Certainly, Byer-Suckoo must tell Barbadians if there is a case in Barbados wherein the NIS is either: no longer paying as many benefits out to the unemployed, less people are actively seeking occupation although remaining “voluntarily” unemployed, or whether the public sector has absorbed several persons whose employment in the private sector came to an end?

To answer these questions would provide the clarity that Barbadians are seeking given the drastic change from 12.5 per cent to 10.8 per cent in the unemployment statistics at a time the country as a whole is seeing no growth potential or economic release from the grips of ineffective policy-making and implementation.

Barbadians are not scolding the public service but they are asking for transparency and accountability on these matters, and by extension, that ministers tell the full story rather than partial and targeted truths. Many voices in the private sector would have echoed that said by REDjet as it fell through the crevices in 2012. Key spokesperson, Robbie Burns said it was “imperative that the investment climate that was promised by the Government of Barbados is delivered so we can keep investments on course.” There is no more REDjet, and numerous persons are affected given the high costs of regional travel.

It is suffice to raise a topical concern in which ample information is indicating that Pine Hill Dairy is another business whose current failings are in some way attached to and predicated upon the belief that the Barbados government would have kept its pledge of financial or other input to stave off mass unemployment and other forms of collapse in the national economy.

At least Barbadians may want to know if the Government of Barbados has made good on its promise of a million dollar injection into PHD so to put that firm in a better position to fairly treat the dairy farmers.

These things have to be put in the open as we enter 2013. To be forthright is not to ridicule the DLP Government. However, it is to be stated and demonstrated that there are too many things of internal machination which can derail the best efforts at economic recovery.

The private sector will fail because without adequate assistance from government, either through subsidies or policies, it becomes fool hardy to continually rack up losses month in and month out, and unabated do not seek regain a profitable footing. In essence, Barbados’ private sector has figuratively been at its knees for the past few years, and the sector has literally been left behind as the current administration props up a burdensome public sector that is in serious need of substantial reform, resizing, and restructuring.

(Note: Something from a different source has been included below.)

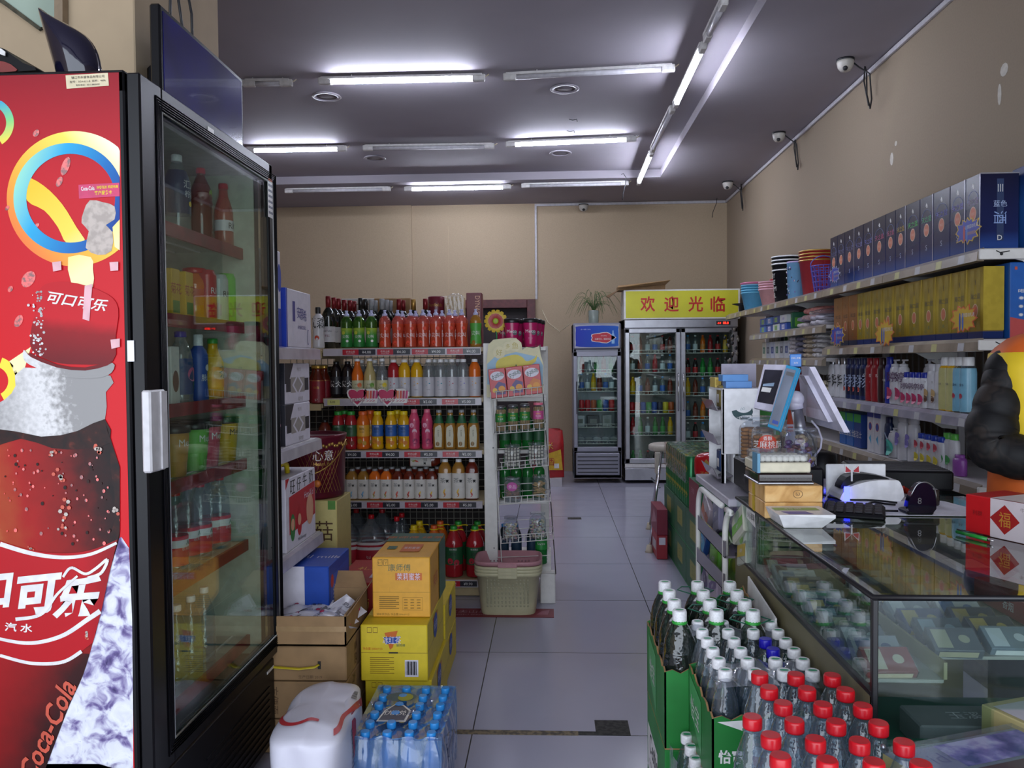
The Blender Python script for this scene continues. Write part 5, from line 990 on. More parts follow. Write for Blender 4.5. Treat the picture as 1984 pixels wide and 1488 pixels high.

In terms of the restructuring and as much as one can discern amidst the confusion and duplicitous talk emerging from within the ranks of the DLP, and compounded by the BLP’s oppositional stances, 2013 will be a year in which the griping of 2012 will continue in spite of any impactful changes to personnel and policies.

Perhaps Sir Courtney Blackman’s assessment can be helpful for those intending on the pathways which have failed to net good catches, and for those confident of receiving a new mandate in which previous performances could be once again attained but his time surpassed.

Sir Courtney said on June 30 last year, that the DLP administration “underestimated the severity of the crisis, and has not been as forthright as it might have been with the public as to the likely duration of the crisis, treating it like a typical 2-3 year recession when, in fact, it could very well last 5 years or more”.

“They chose a Medium Term Fiscal Strategy Plan, which is essentially a traditional development plan that is useful only in relative calm periods — not in turbulent times such as we now face; it covers the waterfront but does not focus on the truly strategic issues. It sets out a number of ambitious measures that Government intends to enact, but does not say very much about how it intends to execute them.”